拳の研究・指導を生業に据えての世渡りの中で起こる悲喜こもごもを、筆の赴くままに書き綴っております

逆手 〜その1

日曜稽古会は屋外の予定でしたが、天候が不安だったので急遽、県南体育館柔道場に場所を変更。空いててよかった♪

おまけに午後も使えることがわかり、一日稽古会となりました。午前の稽古は練・推手・逆手(ぎゃくて)を。推手を稽古しておくと逆手の稽古にも生きて来る。

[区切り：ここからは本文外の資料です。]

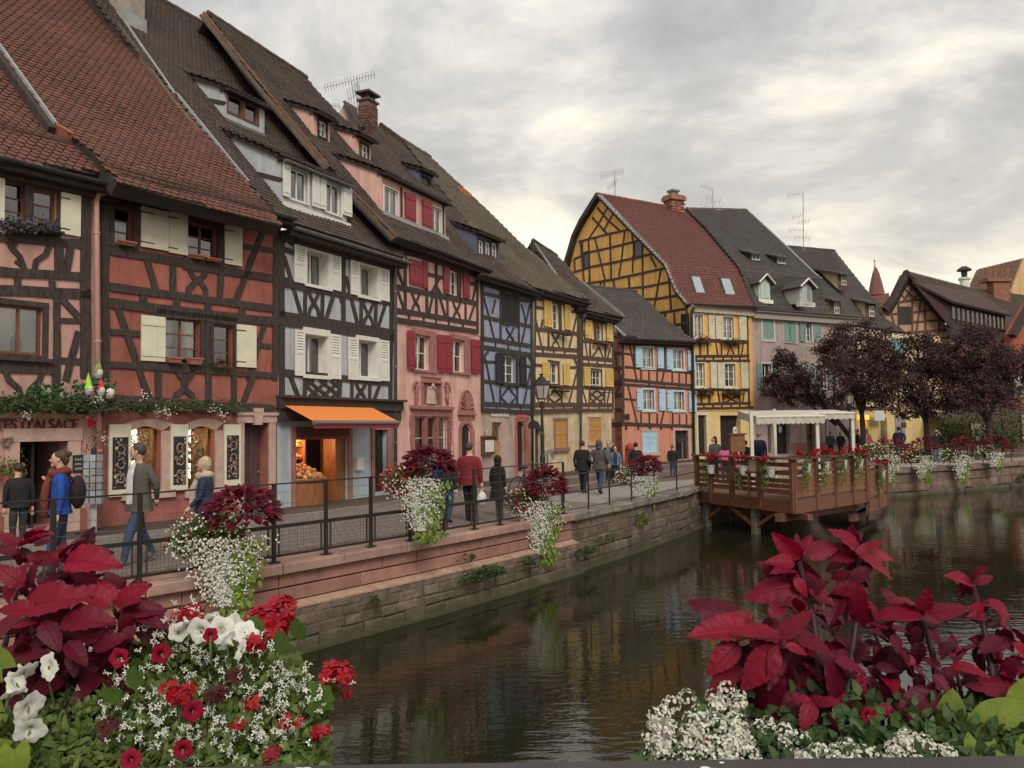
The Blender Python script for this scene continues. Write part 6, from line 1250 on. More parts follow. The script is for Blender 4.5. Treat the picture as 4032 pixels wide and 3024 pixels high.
# ------------------------------------------------------------------ plants kit
import numpy as np
def scatter(name,tmpl,mats4,m,parent=None,smooth=False,**props):
    """join many copies of a small template (verts, faces) into one mesh"""
    if not mats4:return None
    tv=np.array([tuple(v)+(1,)for v in tmpl[0]],dtype=np.float64);n=len(tv);V=np.empty((len(mats4)*n,3));Fs=[]
    for i,M4 in enumerate(mats4):
        V[i*n:(i+1)*n]=(tv@np.array(M4,dtype=np.float64).T)[:,:3];k=i*n
        Fs+=[tuple(k+x for x in f)for f in tmpl[1]]
    me=bpy.data.meshes.new(name);me.from_pydata(V.tolist(),[],Fs)
    for q in(m if isinstance(m,(list,tuple))else[m]):me.materials.append(q)
    if smooth:me.polygons.foreach_set('use_smooth',[True]*len(me.polygons))
    me.update();return obj(name,me,parent,**props)
def aim(p,d,up=None,s=1.0,roll=0.0):
    """matrix with local +Y along d, local +Z towards up, scale s, at p"""
    d=Vector(d).normalized();up=Vector(up)if up is not None else Vector((0,0,1))
    x=d.cross(up);x=x.normalized()if x.length>1e-4 else d.orthogonal().normalized();z=x.cross(d)
    if roll:q=Matrix.Rotation(roll,3,d);x=q@x;z=q@z
    return frame_mat(Vector(p),x*s,d*s,z*s)
def rdir(zmin=-1.0):
    while True:
        v=Vector((random.gauss(0,1),random.gauss(0,1),random.gauss(0,1)))
        if v.length>.01:
            v.normalize()
            if v.z>=zmin:return v
LEAF4=([(-.28,.35,.06),(0,0,0),(.28,.35,.06),(.2,.75,.03),(0,1,-.08),(-.2,.75,.03)],[(1,2,3,4,5,0)])
LEAFD=([(-.36,.5,.05),(0,0,0),(.36,.5,.05),(0,1,-.05)],[(1,2,3,0)])
FLOW4=([(0,0,0),(.5,.15,.12),(.15,.5,.1),(-.15,.5,.1),(-.5,.15,.12),(-.5,-.15,.12),(-.15,-.5,.1),(.15,-.5,.1),(.5,-.15,.12)],[(0,1,2),(0,3,4),(0,5,6),(0,7,8),(0,2,3),(0,4,5),(0,6,7),(0,8,1)])
def serrated_leaf(n=11,w=.36,fold=.12,droop=.22,teeth=True,heart=.0):
    v,f=[],[]
    for i in range(n+1):
        t=i/n;y=t
        ww=w*(math.sin(math.pi*min(1,t**.76))**.80)*(1-.10*t)if 0<t<1 else 0.0
        if heart and t<.25:ww=w*(.55+.45*t/.25)
        tz=-droop*t*t
        v.append((0,y,tz))
        s=ww*(1+(.085 if(teeth and i%2)else 0));yo=(.03 if(teeth and i%2)else 0)
        rip=.018*math.sin(i*1.9)
        v+=[(-s*.55,y+yo*.4-heart*.15*(1-t),tz+fold*ww*.75+rip*.4),(-s,y+yo-heart*.3*(1-t)**2,tz+fold*ww+rip),(s*.55,y+yo*.4-heart*.15*(1-t),tz+fold*ww*.75-rip*.4),(s,y+yo-heart*.3*(1-t)**2,tz+fold*ww-rip)]
    for i in range(n):
        a,b=i*5,(i+1)*5
        f+=[(a,b,b+1,a+1),(a+1,b+1,b+2,a+2),(a,a+3,b+3,b),(a+3,a+4,b+4,b+3)]
    return v,f
def tmesh(name,T,m,smooth=True):
    me=bpy.data.meshes.new(name);me.from_pydata([tuple(x)for x in T[0]],[],T[1])
    for q in(m if isinstance(m,(list,tuple))else[m]):me.materials.append(q)
    if smooth:me.polygons.foreach_set('use_smooth',[True]*len(me.polygons))
    me.update();return me
def leafmat(name,c,c2,vein=None,rough=.55,trans=.28,island=.35):
    """leaf with veins: c at the edge, c2 mottling, vein along the midrib (object coordinates: y along the leaf)"""
    if name in MATS:return MATS[name]
    M=mat(name,c,rough,.2,9,.25,30,c2=c2,island=island,trans=trans,spec=.3);
    return M
GREENL=mat('green leaf',(.18,.235,.06),.55,.25,9,c2=(.09,.135,.03),island=.35,trans=.3,spec=.3)
DGREENL=mat('dark green leaf',(.065,.115,.032),.55,.25,9,c2=(.035,.065,.02),island=.35,trans=.25,spec=.3)
LIMEL=mat('lime leaf',(.20,.28,.035),.5,.2,6,c2=(.12,.18,.025),island=.25,trans=.35,spec=.3)
COLEUS=mat('crimson coleus leaf',(.16,.005,.018),.55,.2,7,.15,20,c2=(.075,.004,.013),island=.35,trans=.22,spec=.25)
COLEUSD=mat('dark crimson coleus leaf',(.055,.004,.010),.6,.2,7,c2=(.03,.003,.007),island=.35,trans=.2,spec=.25)
WHITEF=mat('white petals',(.74,.73,.66),.6,.06,9,island=.1,trans=.25)
REDF=mat('red petals',(.38,.004,.016),.55,.15,9,island=.25,trans=.25)
STEMG=mat('green stem',(.09,.13,.04),.6,.2)
STEMR=mat('maroon stem',(.035,.010,.012),.6,.2)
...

空手家や拳法家のなかには、俺はこの拳だけで十分、とか言うひともいますが、リングやコートの試合だけならともかく、殴る蹴るだけでは“実用”を考えた場合、不十分です。

実戦武術、を謳っていて逆手(捕り手、手解き)の一つも出来ないようでは、話にならないでしょう。

私が十代の頃、道場の外で多人数掛けをやって、お巡りさんの世話になったことがあります。相手が複数で恐喝の常習者だったため、“握って”いただきましたが、お巡りさんにお説教を頂戴しました。

「君ね、殴る蹴るは(捕まった時に)印象が悪いんだよ。黒帯になったら捕り手のひとつも出来ないとダメだよ!空手家の心得だ!君もね、合気道でもやりなさい!!」

小僧っ子の私に、モラル云々ではなく、いきなり武術家の心得について大真面目に説きはじめるナイスなお巡りさんに、乾杯!であります。

合気道には入門しませんでしたが、私が逆手を稽古するきっかけになったのは、このお巡りさんとの出会いも大きいと思います。

やはり人生、出会い・気づき、そして行動が大事なんだなぁ。うん。